То есть я, конечно, сочувствовал Янкелю. Но сочувствовал ему гораздо в меньшей степени, чем спасшему его от жестокой расправы Тарасу. По-настоящему я сочувствовал (сопереживал) не ему, а именно Тарасу. А еще больше — влюбившемуся в прекрасную полячку и за это беспощадно убитому Тарасом Андрию.
И точно так же было, когда я читал «Белеет парус одинокий» Катаева. Да, конечно, я сочувствовал еврейскому мальчику, прятавшемуся от погромщиков в квартире Пети Бачея. Но себя с этим еврейским мальчиком не ассоциировал. Даже имя его вспомнил сейчас с некоторым трудом: Нюма Коган, вот как его звали! Вспомнить-то вспомнил, но — и только! Ни на одну секунду, читая книгу Катаева, я не ощутил себя этим Нюмой Коганом, не побывал в его шкуре. Я был — Петей. Только Петей.
Вот так же обстояло дело и с гоголевским Янкелем.
Может быть, сейчас я — для пущего, что ли, художественного эффекта, — слегка даже и преувеличиваю свое тогдашнее равнодушие к этому гоголевскому персонажу. Но одно я могу сказать совершенно точно: ни при какой погоде не мог бы я почувствовать то, что чувствовал герой кассилевского «Кондуита»: «Ведь я, я тоже был из тех, кого топили веселые казаки…»
Может быть, я не мог чувствовать так, потому что мне не пришлось читать эту сцену из «Тараса Бульбы» вслух — перед всем классом. И одноклассники не рассматривали меня как наглядное пособие, не глядели на меня — кто с жестоким любопытством, кто с нахальной усмешкой, кто с веселым злорадством.
Я «Тараса Бульбу» читал дома, уютно устроившись у себя за шкафом, и был он для меня — как «Том Сойер», как «Гекльберри Финн», как «Принц и нищий», как «Айвенго». Может быть, только поэтому, читая его, я получал удовольствие, а не испытывал ту муку мученическую, те страдания — физические и нравственные, — какие испытывал герой «Кондуита»?
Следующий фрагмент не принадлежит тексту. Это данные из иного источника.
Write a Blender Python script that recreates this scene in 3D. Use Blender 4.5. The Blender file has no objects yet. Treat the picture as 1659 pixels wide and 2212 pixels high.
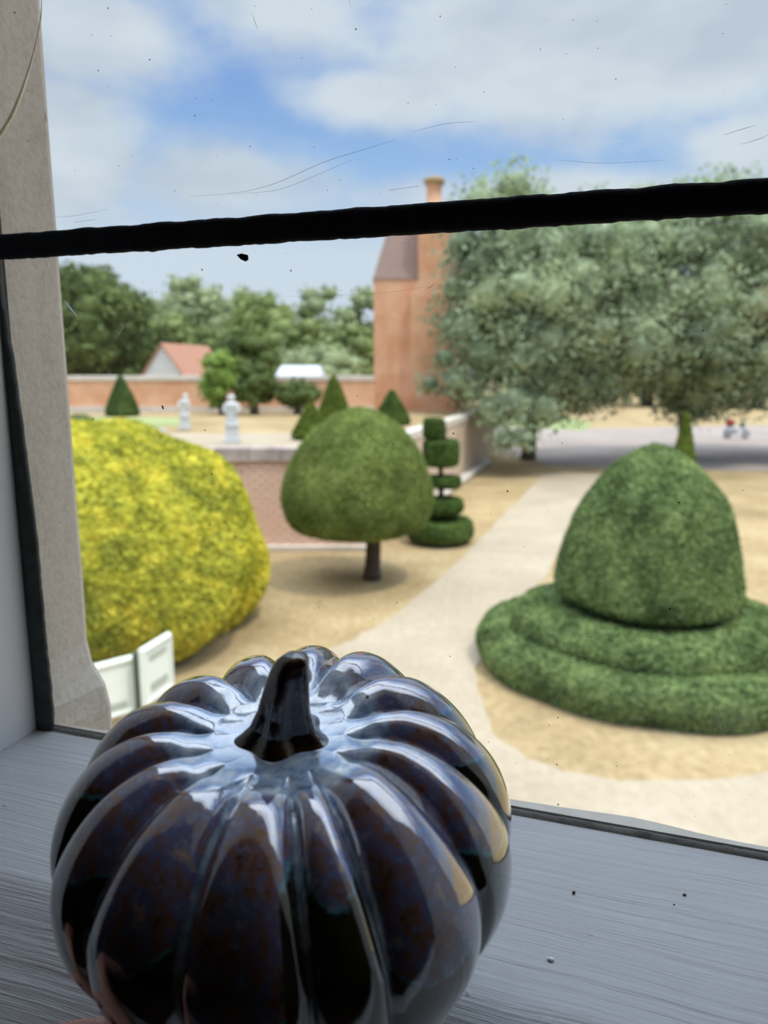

Да, наверно, и поэтому. Но главным образом все-таки потому, что от этих переживаний я был защищен той прочной броней, какой было для меня мое гражданство, моя принадлежность к безнациональному народонаселению «Страны Гайдара».
Была, правда, в моем детстве книга (тоже из числа самых любимых), читая которую, я ощущал и осознавал себя еврейским мальчиком. Это был «Мальчик Мотл» Шолом-Алейхема. Читая ее, я, конечно, был Мотлом. Но ведь точно так же, читая «Детство Темы» Гарина, я был — Темой, погружаясь в «Детство Никиты» А.Н. Толстого — Никитой, а зачитываясь похождениями Тома Сойера — становился Томом.